I applied through a recruiter. The process took 2 weeks. I interviewed at Barclays (Glasgow, Scotland) in Jun 2022
Interview
Joined a call with a "Vice president" developer. Didnt ask any personal or CV questions which i thought was strange as I was told this was the initial non technical interview. The guy interviewing me had his camera off the whole time, was a bit awkward and didnt show any great interest in me as a person. The person interviewing me kind of ambushed me by giving me a random coding problem which i wasnt told to prepare for. Moreover, they asked me to write the solution in notepad without any help from google and asked me to share my screen and keep my camera on so "I wasnt cheating". Albeit I flunked this spot test, and yeah, I had gaps in my knowledge and in hindsight, this company probably wasnt for me. But Its 2022/23, are we really expecting every developer to know every single javascript method from scratch ? Are you really expecting every developer working for your company to never look up how to do certain things? Is googling a random javascript coding problem 5 min before an interview, epecting the interviewee to do it in 10 min, giving 1 sentence answers to my questions, asking no questions about my CV and not even having the respect to show your face on camera when I have taken time out of my day to attend this interview a good way to screen candidates? Really felt like a "gotcha" interview and that i was there to stroke the interviewers ego more than anything.

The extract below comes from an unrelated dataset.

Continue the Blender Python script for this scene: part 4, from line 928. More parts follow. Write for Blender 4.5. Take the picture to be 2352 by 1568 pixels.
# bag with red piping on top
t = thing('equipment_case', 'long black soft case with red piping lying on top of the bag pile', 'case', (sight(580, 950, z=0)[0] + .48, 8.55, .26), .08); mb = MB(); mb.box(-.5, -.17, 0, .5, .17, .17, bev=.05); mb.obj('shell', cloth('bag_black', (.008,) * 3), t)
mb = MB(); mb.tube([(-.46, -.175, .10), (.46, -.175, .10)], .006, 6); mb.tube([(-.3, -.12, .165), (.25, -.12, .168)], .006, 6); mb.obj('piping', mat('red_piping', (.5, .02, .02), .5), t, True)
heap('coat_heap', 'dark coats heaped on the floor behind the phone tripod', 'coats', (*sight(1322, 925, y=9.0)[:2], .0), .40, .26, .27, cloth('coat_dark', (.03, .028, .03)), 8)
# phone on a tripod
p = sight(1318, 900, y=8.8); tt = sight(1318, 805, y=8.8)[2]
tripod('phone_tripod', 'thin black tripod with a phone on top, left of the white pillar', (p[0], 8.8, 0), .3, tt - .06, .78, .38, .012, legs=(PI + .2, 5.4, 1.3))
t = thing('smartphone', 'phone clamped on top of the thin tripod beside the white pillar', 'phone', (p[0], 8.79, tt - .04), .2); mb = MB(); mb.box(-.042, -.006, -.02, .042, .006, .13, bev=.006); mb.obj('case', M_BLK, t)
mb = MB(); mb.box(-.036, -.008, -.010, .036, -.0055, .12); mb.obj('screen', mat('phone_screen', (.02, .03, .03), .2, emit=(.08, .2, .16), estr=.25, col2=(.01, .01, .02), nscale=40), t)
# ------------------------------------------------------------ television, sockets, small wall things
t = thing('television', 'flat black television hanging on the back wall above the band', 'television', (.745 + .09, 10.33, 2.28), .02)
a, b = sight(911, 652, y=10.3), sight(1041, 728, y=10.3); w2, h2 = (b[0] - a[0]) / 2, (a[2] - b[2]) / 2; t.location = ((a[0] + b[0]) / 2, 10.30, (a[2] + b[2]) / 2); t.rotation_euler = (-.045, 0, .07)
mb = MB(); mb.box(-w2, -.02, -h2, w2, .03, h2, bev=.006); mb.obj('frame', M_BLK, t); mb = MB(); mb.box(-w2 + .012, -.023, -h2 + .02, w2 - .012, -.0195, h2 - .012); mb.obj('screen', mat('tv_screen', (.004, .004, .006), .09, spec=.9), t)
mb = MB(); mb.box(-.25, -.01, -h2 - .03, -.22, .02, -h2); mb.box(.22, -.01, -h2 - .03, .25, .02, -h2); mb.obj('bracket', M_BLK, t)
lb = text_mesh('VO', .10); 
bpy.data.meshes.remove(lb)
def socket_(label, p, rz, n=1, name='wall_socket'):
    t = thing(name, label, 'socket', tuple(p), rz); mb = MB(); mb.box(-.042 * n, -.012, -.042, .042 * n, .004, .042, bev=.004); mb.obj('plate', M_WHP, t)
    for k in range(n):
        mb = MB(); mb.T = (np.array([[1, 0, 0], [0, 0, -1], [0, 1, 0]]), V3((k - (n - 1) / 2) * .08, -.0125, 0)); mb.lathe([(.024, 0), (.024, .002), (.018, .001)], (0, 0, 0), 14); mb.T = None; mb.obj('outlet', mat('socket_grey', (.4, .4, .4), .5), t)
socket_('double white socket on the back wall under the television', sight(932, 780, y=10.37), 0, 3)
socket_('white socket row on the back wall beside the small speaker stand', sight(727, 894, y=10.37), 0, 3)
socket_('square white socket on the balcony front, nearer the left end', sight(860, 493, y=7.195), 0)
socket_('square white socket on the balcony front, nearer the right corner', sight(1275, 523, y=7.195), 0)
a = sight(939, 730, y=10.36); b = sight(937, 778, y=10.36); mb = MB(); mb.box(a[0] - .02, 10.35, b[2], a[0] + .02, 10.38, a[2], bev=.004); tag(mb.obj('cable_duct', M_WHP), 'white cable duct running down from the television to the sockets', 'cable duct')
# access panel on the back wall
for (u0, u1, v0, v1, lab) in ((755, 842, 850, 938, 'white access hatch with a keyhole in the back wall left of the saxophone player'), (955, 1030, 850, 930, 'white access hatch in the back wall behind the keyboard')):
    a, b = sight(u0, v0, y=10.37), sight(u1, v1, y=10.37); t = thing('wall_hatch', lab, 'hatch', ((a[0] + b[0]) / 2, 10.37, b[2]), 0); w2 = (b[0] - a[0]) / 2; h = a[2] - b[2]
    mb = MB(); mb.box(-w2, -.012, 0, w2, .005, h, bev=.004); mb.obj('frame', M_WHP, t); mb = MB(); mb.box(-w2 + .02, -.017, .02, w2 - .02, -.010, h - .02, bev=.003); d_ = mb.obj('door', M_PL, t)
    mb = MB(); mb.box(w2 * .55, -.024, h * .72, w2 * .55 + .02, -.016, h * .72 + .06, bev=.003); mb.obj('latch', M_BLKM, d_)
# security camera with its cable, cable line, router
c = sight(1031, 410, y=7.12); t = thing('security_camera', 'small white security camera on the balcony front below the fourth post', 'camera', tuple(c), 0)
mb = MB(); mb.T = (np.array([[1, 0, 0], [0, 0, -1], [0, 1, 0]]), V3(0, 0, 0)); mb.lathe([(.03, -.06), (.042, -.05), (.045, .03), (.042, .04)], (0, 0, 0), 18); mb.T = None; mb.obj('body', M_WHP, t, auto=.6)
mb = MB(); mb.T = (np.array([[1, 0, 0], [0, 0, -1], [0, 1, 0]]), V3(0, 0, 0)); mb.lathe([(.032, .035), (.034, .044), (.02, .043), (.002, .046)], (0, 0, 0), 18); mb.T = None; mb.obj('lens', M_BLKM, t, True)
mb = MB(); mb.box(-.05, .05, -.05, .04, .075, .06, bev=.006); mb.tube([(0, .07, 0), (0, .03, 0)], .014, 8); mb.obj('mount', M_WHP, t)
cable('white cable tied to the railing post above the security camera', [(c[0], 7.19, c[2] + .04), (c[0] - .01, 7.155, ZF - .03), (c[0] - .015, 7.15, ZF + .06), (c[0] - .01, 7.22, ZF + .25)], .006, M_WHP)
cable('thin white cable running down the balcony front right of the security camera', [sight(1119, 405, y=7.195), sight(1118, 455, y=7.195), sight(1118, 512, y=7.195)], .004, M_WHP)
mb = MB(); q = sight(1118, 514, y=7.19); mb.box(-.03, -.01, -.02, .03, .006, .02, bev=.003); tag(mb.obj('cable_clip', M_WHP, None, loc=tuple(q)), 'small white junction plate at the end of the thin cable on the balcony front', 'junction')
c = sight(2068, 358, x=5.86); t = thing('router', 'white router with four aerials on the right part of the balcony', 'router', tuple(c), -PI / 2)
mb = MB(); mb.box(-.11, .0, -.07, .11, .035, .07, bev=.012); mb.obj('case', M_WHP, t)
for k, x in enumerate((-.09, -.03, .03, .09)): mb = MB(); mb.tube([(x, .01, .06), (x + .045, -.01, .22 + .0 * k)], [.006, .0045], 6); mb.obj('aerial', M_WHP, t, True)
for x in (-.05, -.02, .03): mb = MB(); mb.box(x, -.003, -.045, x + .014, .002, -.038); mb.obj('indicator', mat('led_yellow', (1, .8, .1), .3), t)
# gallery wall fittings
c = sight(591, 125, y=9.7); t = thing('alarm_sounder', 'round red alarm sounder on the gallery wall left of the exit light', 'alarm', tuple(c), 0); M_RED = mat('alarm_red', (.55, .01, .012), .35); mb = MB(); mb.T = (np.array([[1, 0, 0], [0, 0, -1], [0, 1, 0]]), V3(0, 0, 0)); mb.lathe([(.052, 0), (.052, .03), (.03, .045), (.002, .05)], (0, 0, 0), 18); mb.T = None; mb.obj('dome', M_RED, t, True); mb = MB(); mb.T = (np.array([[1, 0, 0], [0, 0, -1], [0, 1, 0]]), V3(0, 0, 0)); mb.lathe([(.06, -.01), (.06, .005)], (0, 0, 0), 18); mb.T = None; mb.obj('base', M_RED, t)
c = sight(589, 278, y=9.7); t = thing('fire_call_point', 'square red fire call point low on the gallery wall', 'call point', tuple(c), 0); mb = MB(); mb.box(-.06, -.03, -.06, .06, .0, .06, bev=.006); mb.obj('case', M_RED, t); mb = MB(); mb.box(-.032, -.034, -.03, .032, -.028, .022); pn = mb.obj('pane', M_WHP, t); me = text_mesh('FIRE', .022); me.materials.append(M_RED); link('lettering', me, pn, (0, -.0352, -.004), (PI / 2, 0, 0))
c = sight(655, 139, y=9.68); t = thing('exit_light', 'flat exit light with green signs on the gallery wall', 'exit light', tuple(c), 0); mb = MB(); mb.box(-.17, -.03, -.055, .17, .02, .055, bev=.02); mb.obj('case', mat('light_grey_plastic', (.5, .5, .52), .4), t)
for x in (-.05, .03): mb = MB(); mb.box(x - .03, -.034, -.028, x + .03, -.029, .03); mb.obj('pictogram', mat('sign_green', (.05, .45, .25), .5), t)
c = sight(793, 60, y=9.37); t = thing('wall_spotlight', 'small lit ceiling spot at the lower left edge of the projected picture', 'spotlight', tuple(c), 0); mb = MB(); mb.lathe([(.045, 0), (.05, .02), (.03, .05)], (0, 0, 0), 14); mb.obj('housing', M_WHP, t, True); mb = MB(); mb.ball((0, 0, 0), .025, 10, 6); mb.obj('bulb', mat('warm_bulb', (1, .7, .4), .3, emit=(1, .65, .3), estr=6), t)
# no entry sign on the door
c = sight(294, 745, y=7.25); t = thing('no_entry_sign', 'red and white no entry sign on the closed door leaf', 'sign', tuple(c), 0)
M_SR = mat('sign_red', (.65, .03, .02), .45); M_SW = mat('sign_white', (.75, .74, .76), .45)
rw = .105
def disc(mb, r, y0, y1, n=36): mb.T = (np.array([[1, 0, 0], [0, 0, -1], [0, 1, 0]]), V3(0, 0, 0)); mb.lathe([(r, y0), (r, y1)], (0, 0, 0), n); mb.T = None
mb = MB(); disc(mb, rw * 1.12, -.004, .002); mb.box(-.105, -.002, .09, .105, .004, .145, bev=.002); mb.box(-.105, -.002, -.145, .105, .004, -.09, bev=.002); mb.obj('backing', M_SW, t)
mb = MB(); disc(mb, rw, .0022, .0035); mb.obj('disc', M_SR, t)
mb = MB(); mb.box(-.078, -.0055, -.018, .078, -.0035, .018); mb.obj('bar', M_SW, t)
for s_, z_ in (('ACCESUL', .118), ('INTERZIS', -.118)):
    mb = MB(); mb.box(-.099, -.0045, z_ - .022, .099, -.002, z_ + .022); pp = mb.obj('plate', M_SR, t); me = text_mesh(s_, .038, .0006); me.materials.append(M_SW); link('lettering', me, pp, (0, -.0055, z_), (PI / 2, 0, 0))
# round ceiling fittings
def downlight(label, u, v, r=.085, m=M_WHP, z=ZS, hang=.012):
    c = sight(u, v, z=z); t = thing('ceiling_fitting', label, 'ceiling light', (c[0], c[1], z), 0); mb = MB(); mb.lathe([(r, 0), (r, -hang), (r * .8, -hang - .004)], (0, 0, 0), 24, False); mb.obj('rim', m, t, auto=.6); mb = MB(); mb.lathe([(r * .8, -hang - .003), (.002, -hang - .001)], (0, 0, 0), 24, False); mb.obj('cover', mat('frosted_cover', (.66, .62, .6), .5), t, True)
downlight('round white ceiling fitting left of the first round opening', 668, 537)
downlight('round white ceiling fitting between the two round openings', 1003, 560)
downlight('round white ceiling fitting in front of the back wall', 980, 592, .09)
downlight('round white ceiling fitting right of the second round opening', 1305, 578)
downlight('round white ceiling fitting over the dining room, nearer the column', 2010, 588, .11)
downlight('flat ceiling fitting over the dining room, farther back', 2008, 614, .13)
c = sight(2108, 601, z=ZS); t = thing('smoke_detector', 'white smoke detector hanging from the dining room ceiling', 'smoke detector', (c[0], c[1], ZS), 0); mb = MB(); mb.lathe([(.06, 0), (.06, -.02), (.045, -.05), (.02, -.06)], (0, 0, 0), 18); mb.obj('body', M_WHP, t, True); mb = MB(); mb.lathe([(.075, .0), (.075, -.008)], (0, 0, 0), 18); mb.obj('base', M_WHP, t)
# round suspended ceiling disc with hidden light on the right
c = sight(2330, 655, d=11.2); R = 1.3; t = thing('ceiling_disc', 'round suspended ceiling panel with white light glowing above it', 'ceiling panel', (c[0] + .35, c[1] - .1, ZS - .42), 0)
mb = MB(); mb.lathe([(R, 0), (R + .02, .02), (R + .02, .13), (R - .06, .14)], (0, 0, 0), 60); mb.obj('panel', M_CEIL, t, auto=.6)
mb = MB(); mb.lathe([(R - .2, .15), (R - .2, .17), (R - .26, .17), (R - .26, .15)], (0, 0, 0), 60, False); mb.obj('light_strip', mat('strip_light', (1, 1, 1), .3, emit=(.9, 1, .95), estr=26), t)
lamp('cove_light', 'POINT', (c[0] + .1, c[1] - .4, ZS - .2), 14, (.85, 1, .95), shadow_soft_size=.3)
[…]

I applied online. I interviewed at Barclays (London, England) in Nov 2025
Interview
My second-stage interview for a UI Developer (JavaScript/React) role was quite different from what I expected. The session focused almost entirely on CSS, with questions that were extremely detailed. Some of the terms were things I heard for the first time, and I’m honestly not sure how reasonable it is to expect candidates to recall such terminology on the spot.
CSS is of course important in frontend development, but the level of detail in the questions felt excessive for an interview. I’m not sure how well this kind of deep theoretical questioning reflects the practical requirements of the actual role.
Additionally, I remember the interviewer mentioning that their background was in a different area; at that moment, due to the stress, I couldn’t hear clearly and felt somewhat disconnected. I’m not sure whether this may have influenced the level or direction of the questions. Overall, the experience was disappointing for me.
I haven’t received any feedback yet, so I’m not sure if I should even be writing this now, but honestly I’m feeling pretty down at the moment. 😟
Let’s say you have a React component that you are currently using in one application. You now want to reuse the same component in another application. How would you structure this so that the component can be shared and used across multiple apps?
This is another interview question that was clearly very clear in the interviewer’s mind, but came out quite vague verbally. However, it’s possible to guess what they were trying to ask.”
Suppose you have a page in React where you render a list of cards. The data comes from an API, and each card has different content, so their heights will naturally vary. Each card is a reusable component. How would you structure this and handle the fact that each card may have a different height?
First I applied online and then profile was shortlisted after 3 months. First round was Technical round through WebEx and they have asked basic questions of Java script, CSS , and, HTML.